With NIP, the DVB is more or less aligned with the American ATSC 3.0 standard, which achieved a similar convergence between broadband and broadcast delivery. As one example, DVB NIP supports roaming between mobile video and broadcast delivery in say a car, just as ATSC 3.0 does. The benefit is that the service can switch to the service best placed to deliver video at a given time, depending on criteria such as congestion, nature of the content and current demand for it.
But whereas ATSC 3.0, sometimes dubbed Next Gen TV in the USA, was designed more or less from the ground up for hybrid TV, with a complete new set of signalling protocols, DVB-NIP is more the end of a journey past a series of milestones. While ATSC 3.0 implements a new Link Layer protocol called ALP that is mapped onto the ATSC 3.0 OFDMA RF modulation, DVB uses the existing Generic Stream Encapsulation (GSE) at the datalink (point to point) level for all DVB modulations.

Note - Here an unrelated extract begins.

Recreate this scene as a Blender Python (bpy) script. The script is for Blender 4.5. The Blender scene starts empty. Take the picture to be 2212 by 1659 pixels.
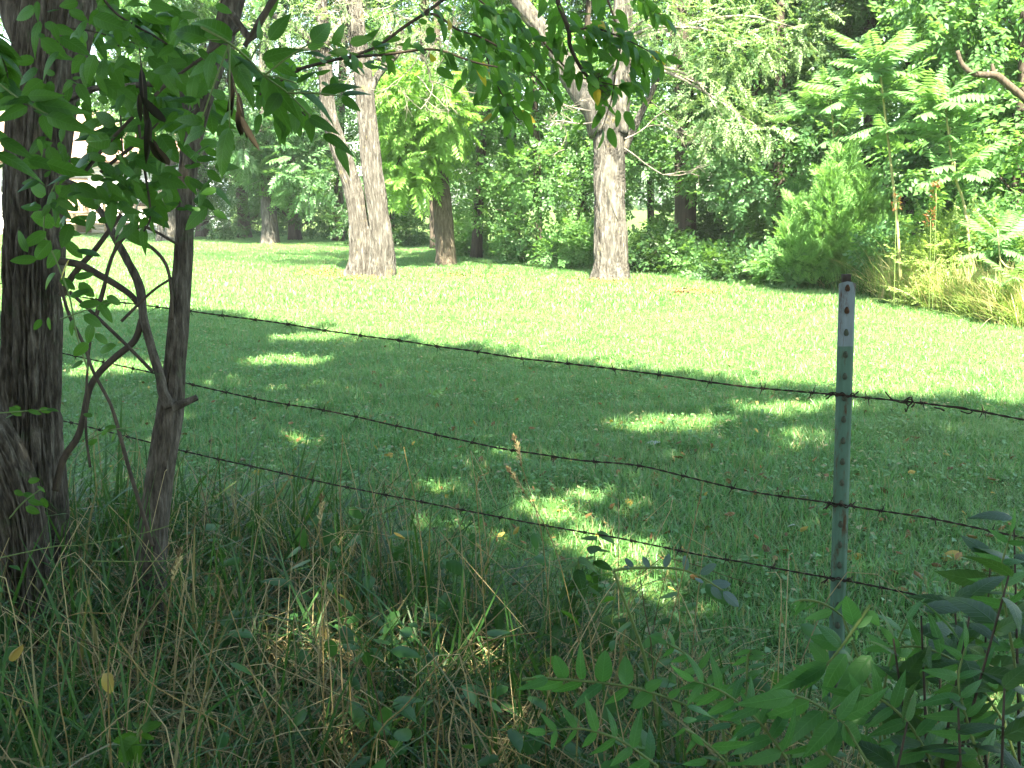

Apart from GSE, DVB-NIP reuses six other existing DVB standards, including several defined earlier for broadband IP networks, adapting them for use also on broadcast networks of whatever scale. These are DVB-I for service discovery and programme metadata, DVB-AVC (Audio and Video Coding), DVB-DASH for internet delivery via HTTP adaptive streaming, DVB-MABR for multicast distribution, DVB-S2X/ DVB-T2 for physical transport, and DVB-HB (Home Broadcast) for in-home distribution applications.
Of these, DVB-I is the pivotal standard since it ensures linear TV can be streamed at full quality over the internet, therefore enabling integration between the two at the content and service level. This embraces signalling of linear TV or radio services and content that can be delivered over broadband, consistent access to linear TV services whether delivered by broadband or RF-based linear technologies, along with metadata and mechanisms for presentation of electronic programme guides. DVB-I also unifies linear services delivered by the RF-based DVB tuner with those delivered by broadband into a single coherent package under a common consistent UI.
As part of its accommodation with broadband, DVB-NIP works for either traditional one-way services, or interactive or two-way delivery. For the latter, most available return path forms are supported, including cellular, fibre, DSL, WiFi and even satellite in the case of VSAT services.
The DVB pointed to potential cost savings and new revenues from a transition to native-IP delivery, primarily from being able to use a single unified OTT headend to target all end devices. “Unification is also possible in IP-based client devices, digital rights management solutions and content formats,” DVB added. “New revenues can stem from reaching a wider pool of devices and selling higher value advertising slots based on targeting and newly available analytics.”